Sunday, 21 November 2010

The Naming of Parts: "Contains Sulfites"

This is autobiography

I was brought up on bread and jam, toast and marmalade, and I loved it. Only in recent years have I slacked off. It seems I don't digest bread very well. (Pandas don't digest bamboo shoots very well but they are still hooked on them).

On our 1950s and 1960s table the pots of jam proclaimed "Honestly Made, Honestly Better" but they did not proclaim their ingredients. I began to think about this when East European jams began to appear in the local Co-op in the early 1960s. I was a teenager and doing the shopping for my mother when she was ill. The jars were tall and sloped towards the lid, the glass greenish with air bubbles. The jam was delicious, big halves of apricots swimming in the loosely set jam. It was cheaper, too. My mother was not convinced. It was foreign.

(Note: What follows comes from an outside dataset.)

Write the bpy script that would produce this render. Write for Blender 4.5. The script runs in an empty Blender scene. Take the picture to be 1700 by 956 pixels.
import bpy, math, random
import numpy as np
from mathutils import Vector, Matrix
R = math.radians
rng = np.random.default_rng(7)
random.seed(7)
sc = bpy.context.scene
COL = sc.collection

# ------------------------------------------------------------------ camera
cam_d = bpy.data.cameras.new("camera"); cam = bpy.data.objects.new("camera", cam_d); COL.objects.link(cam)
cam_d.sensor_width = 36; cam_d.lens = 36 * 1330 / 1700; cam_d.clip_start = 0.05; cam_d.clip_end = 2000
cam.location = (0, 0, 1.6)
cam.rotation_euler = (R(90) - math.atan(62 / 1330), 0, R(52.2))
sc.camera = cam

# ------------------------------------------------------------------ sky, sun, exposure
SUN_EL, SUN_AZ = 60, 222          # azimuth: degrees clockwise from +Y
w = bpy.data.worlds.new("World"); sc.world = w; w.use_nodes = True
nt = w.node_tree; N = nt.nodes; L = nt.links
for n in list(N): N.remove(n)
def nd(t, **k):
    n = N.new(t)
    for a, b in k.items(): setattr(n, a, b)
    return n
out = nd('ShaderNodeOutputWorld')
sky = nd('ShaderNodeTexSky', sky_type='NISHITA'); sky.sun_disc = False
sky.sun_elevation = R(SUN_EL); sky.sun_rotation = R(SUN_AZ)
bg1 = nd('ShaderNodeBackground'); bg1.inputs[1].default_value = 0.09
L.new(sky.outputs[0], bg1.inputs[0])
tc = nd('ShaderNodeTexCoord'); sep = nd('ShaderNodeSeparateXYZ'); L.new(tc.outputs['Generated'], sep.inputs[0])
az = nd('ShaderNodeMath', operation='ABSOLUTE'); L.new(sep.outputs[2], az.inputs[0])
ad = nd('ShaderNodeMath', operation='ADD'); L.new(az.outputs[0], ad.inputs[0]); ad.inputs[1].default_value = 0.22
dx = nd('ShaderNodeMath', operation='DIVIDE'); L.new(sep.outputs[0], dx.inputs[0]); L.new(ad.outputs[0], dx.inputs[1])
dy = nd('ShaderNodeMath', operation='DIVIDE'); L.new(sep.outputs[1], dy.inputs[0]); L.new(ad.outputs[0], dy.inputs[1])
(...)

It is one of the achievements of the European Union to have forced the labelling of food products. Honestly made, honestly better turned out to be full of colours and preservatives and not much fruit. Basically, it was junk. The Hungarian jams were fruit and sugar.

Food labelling helps us improve the quality of our life. We can make informed choices. It has forced producers into cutting the crap content of their products. Sometimes, the information now provided seems excessive. But in one case, the labelling remains inadequate.

Thanks to the influence of the wine producing countries, the European Union still does not require the labelling of wine with its contents. We have got only so far as a grudging "Contains Sulfites". Since they all contain it, no producer loses. I would really like to know what my wine contains. Then I might understand why some of it gives me a headache though most doesn't.